On the other hand Siva's point is a good one. If Obama is the nominee, he'll face a Republican firestorm of lies, mischaracterizations, and distortions. But I don't think we should congratulate the Clintons for testing out the same tactics. First, their attacks on Obama don't rule out that she'll still be the nominee, and in the eyes of some voters she'll be considerably damaged for having won the nomination in spite of lousy politics. Second, the baseball metaphor he closes with just doesn't work. In baseball, one doesn't learn to hit the high-inside pitch, one learns to lay off it -- it cannot be hit. A better analogy comes from the courtroom, an arena of contest that Obama is acquainted with. He must expose the fallacy of erroneous or perjured testimony through aggressive cross-examination--that's where Bill Clinton, whatever you think of him, has a historical Achilles' heel.
Name: Jonathan Strickland
Hometown: Fairburn, Ga
It's not clear to me how you take care of issues like you described last year and your calls for class-based affirmative action.

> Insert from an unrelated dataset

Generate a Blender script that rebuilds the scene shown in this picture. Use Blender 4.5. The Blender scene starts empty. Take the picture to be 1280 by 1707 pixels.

If you can describe to me how you solve the problems of the majority simply having problems with black folks that aren't class-based, I'd love to worry about only making sure the poor have an equal shot. I don't think it can be either class-based or race-based. I think whatever solutions are developed have to take both into account.
Name: Thomas Beck
Hometown: East Windsor, NJ
For your consideration: I'd suggest Ratatouille. Yes, it's “only” an animated movie - but a thoroughly brilliant one, technically and artistically (has the real Paris ever looked better?) If this can't be nominated for Best Picture, can any animated comedy ever be nominated for Best Picture?